** start RAW DATA **
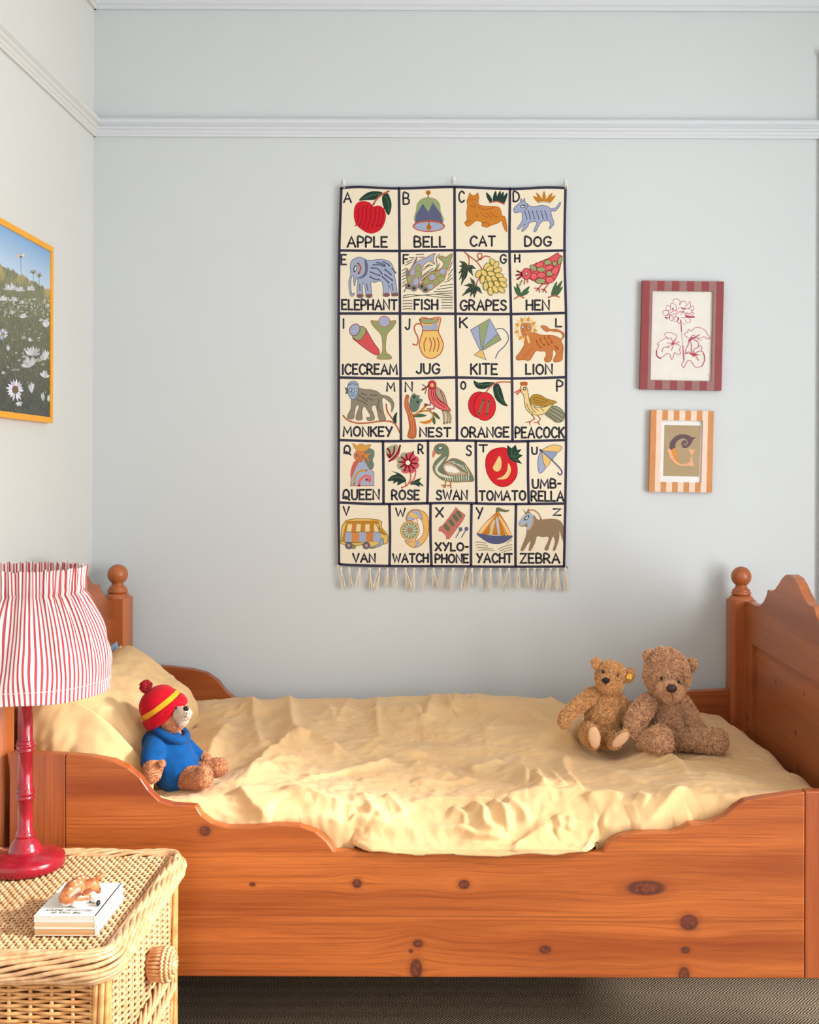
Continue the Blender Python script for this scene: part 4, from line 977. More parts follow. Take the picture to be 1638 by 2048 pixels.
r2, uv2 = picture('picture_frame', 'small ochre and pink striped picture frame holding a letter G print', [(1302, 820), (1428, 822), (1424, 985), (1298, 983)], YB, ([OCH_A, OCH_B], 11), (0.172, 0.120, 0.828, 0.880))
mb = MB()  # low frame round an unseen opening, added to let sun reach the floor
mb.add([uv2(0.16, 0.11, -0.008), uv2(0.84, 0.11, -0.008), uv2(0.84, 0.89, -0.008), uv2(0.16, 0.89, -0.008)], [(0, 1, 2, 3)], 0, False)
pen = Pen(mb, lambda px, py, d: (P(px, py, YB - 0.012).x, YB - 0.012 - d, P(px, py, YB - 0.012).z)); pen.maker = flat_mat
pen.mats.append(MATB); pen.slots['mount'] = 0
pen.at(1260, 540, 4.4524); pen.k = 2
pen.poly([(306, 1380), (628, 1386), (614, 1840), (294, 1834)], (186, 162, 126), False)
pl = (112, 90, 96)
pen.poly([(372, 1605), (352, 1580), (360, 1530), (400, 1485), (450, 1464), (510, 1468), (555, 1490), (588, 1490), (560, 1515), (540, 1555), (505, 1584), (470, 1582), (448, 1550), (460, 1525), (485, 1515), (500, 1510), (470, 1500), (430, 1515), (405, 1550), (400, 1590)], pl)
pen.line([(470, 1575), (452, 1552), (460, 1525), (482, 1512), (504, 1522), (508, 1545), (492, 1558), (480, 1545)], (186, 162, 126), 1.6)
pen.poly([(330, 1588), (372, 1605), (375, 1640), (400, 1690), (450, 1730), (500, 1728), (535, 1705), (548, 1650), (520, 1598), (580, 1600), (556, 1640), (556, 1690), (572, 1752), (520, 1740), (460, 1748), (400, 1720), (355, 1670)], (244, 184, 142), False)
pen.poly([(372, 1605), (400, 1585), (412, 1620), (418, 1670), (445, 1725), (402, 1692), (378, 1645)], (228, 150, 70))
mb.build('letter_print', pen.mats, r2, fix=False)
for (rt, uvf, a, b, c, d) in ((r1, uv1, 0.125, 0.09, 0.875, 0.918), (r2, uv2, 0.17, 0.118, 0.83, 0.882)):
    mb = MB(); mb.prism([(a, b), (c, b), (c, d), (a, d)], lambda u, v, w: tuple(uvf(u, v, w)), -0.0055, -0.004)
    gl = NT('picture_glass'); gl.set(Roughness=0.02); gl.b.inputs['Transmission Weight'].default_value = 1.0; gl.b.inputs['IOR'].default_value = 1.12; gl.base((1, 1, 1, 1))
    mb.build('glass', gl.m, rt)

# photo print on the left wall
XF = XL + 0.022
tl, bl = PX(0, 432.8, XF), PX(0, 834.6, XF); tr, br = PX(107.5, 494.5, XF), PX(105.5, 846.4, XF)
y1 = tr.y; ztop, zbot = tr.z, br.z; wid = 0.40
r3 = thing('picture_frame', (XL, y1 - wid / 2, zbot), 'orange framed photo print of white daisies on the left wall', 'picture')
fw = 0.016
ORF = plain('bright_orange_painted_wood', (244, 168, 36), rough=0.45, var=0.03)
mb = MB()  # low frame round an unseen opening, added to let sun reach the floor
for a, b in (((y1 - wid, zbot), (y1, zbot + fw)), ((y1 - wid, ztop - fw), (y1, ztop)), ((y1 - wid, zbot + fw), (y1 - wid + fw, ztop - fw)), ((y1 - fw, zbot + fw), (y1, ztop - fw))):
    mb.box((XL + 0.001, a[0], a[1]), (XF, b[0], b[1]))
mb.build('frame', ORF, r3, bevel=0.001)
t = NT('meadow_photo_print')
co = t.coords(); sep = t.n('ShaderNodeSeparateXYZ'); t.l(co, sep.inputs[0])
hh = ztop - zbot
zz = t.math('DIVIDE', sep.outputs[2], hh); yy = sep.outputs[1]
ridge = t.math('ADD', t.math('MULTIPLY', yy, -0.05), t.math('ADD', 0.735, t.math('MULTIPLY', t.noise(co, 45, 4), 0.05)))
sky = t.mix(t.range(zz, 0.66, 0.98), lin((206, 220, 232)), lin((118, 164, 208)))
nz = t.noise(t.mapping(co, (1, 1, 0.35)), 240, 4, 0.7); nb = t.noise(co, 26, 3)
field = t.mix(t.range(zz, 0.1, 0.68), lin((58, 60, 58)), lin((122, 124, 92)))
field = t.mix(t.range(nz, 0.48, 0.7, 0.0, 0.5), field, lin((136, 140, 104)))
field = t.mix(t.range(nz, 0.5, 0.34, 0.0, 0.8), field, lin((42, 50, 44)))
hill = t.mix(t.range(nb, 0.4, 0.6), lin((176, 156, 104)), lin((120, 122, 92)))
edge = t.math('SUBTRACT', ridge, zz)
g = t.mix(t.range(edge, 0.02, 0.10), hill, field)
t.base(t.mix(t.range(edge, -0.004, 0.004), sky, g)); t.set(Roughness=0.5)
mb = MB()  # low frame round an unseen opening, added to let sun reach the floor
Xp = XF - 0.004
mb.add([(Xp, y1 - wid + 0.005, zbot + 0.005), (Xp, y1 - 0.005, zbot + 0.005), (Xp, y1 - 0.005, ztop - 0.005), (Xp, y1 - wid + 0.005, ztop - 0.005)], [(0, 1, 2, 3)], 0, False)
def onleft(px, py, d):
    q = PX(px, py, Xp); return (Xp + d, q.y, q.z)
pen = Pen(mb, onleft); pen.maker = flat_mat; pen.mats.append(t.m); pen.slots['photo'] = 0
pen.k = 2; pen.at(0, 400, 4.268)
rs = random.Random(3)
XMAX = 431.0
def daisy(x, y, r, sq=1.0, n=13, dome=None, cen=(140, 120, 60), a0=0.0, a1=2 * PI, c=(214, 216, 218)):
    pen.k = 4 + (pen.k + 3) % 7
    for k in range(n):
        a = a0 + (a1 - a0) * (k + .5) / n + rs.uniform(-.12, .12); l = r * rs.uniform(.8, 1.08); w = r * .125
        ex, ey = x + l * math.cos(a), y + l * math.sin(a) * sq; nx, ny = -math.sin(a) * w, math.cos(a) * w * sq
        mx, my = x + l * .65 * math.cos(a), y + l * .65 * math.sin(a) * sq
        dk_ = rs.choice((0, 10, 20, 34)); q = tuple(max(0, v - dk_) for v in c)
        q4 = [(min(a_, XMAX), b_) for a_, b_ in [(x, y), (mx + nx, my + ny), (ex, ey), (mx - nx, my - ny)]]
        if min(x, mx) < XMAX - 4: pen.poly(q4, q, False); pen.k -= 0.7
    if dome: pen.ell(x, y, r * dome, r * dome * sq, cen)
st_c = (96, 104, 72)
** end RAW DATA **
- _WHAT IS EXPECTED_
Extract every line of the data exactly; pictures stay out.

- _SOLUTION FOR THIS EXERCISE_
Continue the Blender Python script for this scene: part 4, from line 977. More parts follow. Take the picture to be 1638 by 2048 pixels.
r2, uv2 = picture('picture_frame', 'small ochre and pink striped picture frame holding a letter G print', [(1302, 820), (1428, 822), (1424, 985), (1298, 983)], YB, ([OCH_A, OCH_B], 11), (0.172, 0.120, 0.828, 0.880))
mb = MB()  # low frame round an unseen opening, added to let sun reach the floor
mb.add([uv2(0.16, 0.11, -0.008), uv2(0.84, 0.11, -0.008), uv2(0.84, 0.89, -0.008), uv2(0.16, 0.89, -0.008)], [(0, 1, 2, 3)], 0, False)
pen = Pen(mb, lambda px, py, d: (P(px, py, YB - 0.012).x, YB - 0.012 - d, P(px, py, YB - 0.012).z)); pen.maker = flat_mat
pen.mats.append(MATB); pen.slots['mount'] = 0
pen.at(1260, 540, 4.4524); pen.k = 2
pen.poly([(306, 1380), (628, 1386), (614, 1840), (294, 1834)], (186, 162, 126), False)
pl = (112, 90, 96)
pen.poly([(372, 1605), (352, 1580), (360, 1530), (400, 1485), (450, 1464), (510, 1468), (555, 1490), (588, 1490), (560, 1515), (540, 1555), (505, 1584), (470, 1582), (448, 1550), (460, 1525), (485, 1515), (500, 1510), (470, 1500), (430, 1515), (405, 1550), (400, 1590)], pl)
pen.line([(470, 1575), (452, 1552), (460, 1525), (482, 1512), (504, 1522), (508, 1545), (492, 1558), (480, 1545)], (186, 162, 126), 1.6)
pen.poly([(330, 1588), (372, 1605), (375, 1640), (400, 1690), (450, 1730), (500, 1728), (535, 1705), (548, 1650), (520, 1598), (580, 1600), (556, 1640), (556, 1690), (572, 1752), (520, 1740), (460, 1748), (400, 1720), (355, 1670)], (244, 184, 142), False)
pen.poly([(372, 1605), (400, 1585), (412, 1620), (418, 1670), (445, 1725), (402, 1692), (378, 1645)], (228, 150, 70))
mb.build('letter_print', pen.mats, r2, fix=False)
for (rt, uvf, a, b, c, d) in ((r1, uv1, 0.125, 0.09, 0.875, 0.918), (r2, uv2, 0.17, 0.118, 0.83, 0.882)):
    mb = MB(); mb.prism([(a, b), (c, b), (c, d), (a, d)], lambda u, v, w: tuple(uvf(u, v, w)), -0.0055, -0.004)
    gl = NT('picture_glass'); gl.set(Roughness=0.02); gl.b.inputs['Transmission Weight'].default_value = 1.0; gl.b.inputs['IOR'].default_value = 1.12; gl.base((1, 1, 1, 1))
    mb.build('glass', gl.m, rt)

# photo print on the left wall
XF = XL + 0.022
tl, bl = PX(0, 432.8, XF), PX(0, 834.6, XF); tr, br = PX(107.5, 494.5, XF), PX(105.5, 846.4, XF)
y1 = tr.y; ztop, zbot = tr.z, br.z; wid = 0.40
r3 = thing('picture_frame', (XL, y1 - wid / 2, zbot), 'orange framed photo print of white daisies on the left wall', 'picture')
fw = 0.016
ORF = plain('bright_orange_painted_wood', (244, 168, 36), rough=0.45, var=0.03)
mb = MB()  # low frame round an unseen opening, added to let sun reach the floor
for a, b in (((y1 - wid, zbot), (y1, zbot + fw)), ((y1 - wid, ztop - fw), (y1, ztop)), ((y1 - wid, zbot + fw), (y1 - wid + fw, ztop - fw)), ((y1 - fw, zbot + fw), (y1, ztop - fw))):
    mb.box((XL + 0.001, a[0], a[1]), (XF, b[0], b[1]))
mb.build('frame', ORF, r3, bevel=0.001)
t = NT('meadow_photo_print')
co = t.coords(); sep = t.n('ShaderNodeSeparateXYZ'); t.l(co, sep.inputs[0])
hh = ztop - zbot
zz = t.math('DIVIDE', sep.outputs[2], hh); yy = sep.outputs[1]
ridge = t.math('ADD', t.math('MULTIPLY', yy, -0.05), t.math('ADD', 0.735, t.math('MULTIPLY', t.noise(co, 45, 4), 0.05)))
sky = t.mix(t.range(zz, 0.66, 0.98), lin((206, 220, 232)), lin((118, 164, 208)))
nz = t.noise(t.mapping(co, (1, 1, 0.35)), 240, 4, 0.7); nb = t.noise(co, 26, 3)
field = t.mix(t.range(zz, 0.1, 0.68), lin((58, 60, 58)), lin((122, 124, 92)))
field = t.mix(t.range(nz, 0.48, 0.7, 0.0, 0.5), field, lin((136, 140, 104)))
field = t.mix(t.range(nz, 0.5, 0.34, 0.0, 0.8), field, lin((42, 50, 44)))
hill = t.mix(t.range(nb, 0.4, 0.6), lin((176, 156, 104)), lin((120, 122, 92)))
edge = t.math('SUBTRACT', ridge, zz)
g = t.mix(t.range(edge, 0.02, 0.10), hill, field)
t.base(t.mix(t.range(edge, -0.004, 0.004), sky, g)); t.set(Roughness=0.5)
mb = MB()  # low frame round an unseen opening, added to let sun reach the floor
Xp = XF - 0.004
mb.add([(Xp, y1 - wid + 0.005, zbot + 0.005), (Xp, y1 - 0.005, zbot + 0.005), (Xp, y1 - 0.005, ztop - 0.005), (Xp, y1 - wid + 0.005, ztop - 0.005)], [(0, 1, 2, 3)], 0, False)
def onleft(px, py, d):
    q = PX(px, py, Xp); return (Xp + d, q.y, q.z)
pen = Pen(mb, onleft); pen.maker = flat_mat; pen.mats.append(t.m); pen.slots['photo'] = 0
pen.k = 2; pen.at(0, 400, 4.268)
rs = random.Random(3)
XMAX = 431.0
def daisy(x, y, r, sq=1.0, n=13, dome=None, cen=(140, 120, 60), a0=0.0, a1=2 * PI, c=(214, 216, 218)):
    pen.k = 4 + (pen.k + 3) % 7
    for k in range(n):
        a = a0 + (a1 - a0) * (k + .5) / n + rs.uniform(-.12, .12); l = r * rs.uniform(.8, 1.08); w = r * .125
        ex, ey = x + l * math.cos(a), y + l * math.sin(a) * sq; nx, ny = -math.sin(a) * w, math.cos(a) * w * sq
        mx, my = x + l * .65 * math.cos(a), y + l * .65 * math.sin(a) * sq
        dk_ = rs.choice((0, 10, 20, 34)); q = tuple(max(0, v - dk_) for v in c)
        q4 = [(min(a_, XMAX), b_) for a_, b_ in [(x, y), (mx + nx, my + ny), (ex, ey), (mx - nx, my - ny)]]
        if min(x, mx) < XMAX - 4: pen.poly(q4, q, False); pen.k -= 0.7
    if dome: pen.ell(x, y, r * dome, r * dome * sq, cen)
st_c = (96, 104, 72)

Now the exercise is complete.